## EXERCISE AIM
Starting with the first line of the data that follows, transcribe every line verbatim until the line containing "COL = SC.collection" has been transcribed.

## COLLECTED MATERIAL
════════
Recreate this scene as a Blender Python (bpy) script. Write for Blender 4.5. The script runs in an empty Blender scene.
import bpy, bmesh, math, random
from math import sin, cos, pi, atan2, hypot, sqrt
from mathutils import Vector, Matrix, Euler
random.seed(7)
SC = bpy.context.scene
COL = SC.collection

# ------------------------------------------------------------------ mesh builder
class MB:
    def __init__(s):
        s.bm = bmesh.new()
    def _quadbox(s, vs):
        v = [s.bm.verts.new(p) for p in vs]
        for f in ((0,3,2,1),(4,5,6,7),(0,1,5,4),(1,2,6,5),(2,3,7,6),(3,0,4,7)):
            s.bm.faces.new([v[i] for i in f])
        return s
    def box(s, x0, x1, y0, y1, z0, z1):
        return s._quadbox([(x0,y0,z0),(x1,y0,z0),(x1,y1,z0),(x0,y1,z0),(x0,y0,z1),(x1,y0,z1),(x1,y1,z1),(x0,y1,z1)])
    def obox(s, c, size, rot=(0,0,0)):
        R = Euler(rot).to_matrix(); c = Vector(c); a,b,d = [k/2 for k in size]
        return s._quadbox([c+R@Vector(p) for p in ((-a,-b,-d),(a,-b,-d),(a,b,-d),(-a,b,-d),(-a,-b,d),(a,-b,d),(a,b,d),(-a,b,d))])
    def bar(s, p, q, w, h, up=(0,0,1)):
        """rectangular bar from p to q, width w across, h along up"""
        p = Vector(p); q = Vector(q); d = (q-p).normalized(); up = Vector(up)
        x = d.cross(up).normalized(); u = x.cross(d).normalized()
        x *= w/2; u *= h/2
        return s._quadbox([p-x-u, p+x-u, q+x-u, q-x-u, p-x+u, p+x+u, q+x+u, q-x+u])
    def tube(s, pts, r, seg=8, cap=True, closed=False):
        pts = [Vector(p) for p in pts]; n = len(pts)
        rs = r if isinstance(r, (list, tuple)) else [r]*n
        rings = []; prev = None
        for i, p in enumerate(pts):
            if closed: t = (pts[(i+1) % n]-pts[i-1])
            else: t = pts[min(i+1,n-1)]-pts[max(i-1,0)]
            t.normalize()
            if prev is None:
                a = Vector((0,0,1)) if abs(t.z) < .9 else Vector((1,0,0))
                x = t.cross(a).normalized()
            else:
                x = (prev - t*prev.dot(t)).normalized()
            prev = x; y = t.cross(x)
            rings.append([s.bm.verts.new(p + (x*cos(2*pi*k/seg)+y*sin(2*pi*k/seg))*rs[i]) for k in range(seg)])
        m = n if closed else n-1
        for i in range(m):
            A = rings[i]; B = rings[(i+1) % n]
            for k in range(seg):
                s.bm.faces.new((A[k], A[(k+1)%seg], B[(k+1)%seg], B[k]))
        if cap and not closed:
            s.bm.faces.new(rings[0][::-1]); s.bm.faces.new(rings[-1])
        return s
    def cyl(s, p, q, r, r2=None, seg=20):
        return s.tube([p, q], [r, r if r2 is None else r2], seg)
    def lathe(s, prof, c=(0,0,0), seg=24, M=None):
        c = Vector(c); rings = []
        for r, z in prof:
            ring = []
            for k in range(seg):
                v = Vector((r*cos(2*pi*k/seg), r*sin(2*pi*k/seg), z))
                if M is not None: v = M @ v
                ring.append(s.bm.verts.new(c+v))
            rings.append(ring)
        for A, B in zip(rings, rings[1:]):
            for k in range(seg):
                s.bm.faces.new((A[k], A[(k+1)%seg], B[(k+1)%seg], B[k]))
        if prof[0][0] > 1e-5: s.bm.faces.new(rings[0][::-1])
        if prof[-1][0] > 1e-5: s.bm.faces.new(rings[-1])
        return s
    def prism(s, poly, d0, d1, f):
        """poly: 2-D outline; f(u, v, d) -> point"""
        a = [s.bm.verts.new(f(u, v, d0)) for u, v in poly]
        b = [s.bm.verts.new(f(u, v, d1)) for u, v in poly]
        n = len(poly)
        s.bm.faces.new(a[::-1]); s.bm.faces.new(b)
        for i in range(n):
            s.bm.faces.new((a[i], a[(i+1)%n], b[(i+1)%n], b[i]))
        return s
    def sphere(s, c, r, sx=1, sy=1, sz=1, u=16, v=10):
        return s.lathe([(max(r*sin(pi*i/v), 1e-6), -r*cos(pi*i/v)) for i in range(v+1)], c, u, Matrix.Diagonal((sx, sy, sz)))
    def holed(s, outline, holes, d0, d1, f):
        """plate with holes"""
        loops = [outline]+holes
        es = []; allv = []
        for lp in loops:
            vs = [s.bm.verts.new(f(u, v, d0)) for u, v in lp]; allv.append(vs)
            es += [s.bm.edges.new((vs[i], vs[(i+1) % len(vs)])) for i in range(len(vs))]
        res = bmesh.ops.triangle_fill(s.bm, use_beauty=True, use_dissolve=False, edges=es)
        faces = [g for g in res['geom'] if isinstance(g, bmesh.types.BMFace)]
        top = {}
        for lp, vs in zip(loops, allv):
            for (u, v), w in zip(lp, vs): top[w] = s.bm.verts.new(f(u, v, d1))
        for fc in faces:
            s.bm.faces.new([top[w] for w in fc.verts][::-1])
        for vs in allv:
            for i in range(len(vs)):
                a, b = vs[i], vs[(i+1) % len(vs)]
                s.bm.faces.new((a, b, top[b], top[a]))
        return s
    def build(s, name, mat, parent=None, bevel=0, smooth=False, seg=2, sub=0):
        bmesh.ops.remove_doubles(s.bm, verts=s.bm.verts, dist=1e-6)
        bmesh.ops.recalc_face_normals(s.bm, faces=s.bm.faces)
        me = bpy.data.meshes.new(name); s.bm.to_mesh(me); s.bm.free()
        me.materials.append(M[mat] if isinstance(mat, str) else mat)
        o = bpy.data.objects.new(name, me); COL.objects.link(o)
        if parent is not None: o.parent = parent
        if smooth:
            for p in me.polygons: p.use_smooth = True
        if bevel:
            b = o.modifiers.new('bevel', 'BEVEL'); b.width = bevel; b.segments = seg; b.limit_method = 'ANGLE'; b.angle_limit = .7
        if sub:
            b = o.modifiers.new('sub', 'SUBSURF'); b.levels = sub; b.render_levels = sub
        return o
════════
## FINISHED ANSWER
Recreate this scene as a Blender Python (bpy) script. Write for Blender 4.5. The script runs in an empty Blender scene.
import bpy, bmesh, math, random
from math import sin, cos, pi, atan2, hypot, sqrt
from mathutils import Vector, Matrix, Euler
random.seed(7)
SC = bpy.context.scene
COL = SC.collection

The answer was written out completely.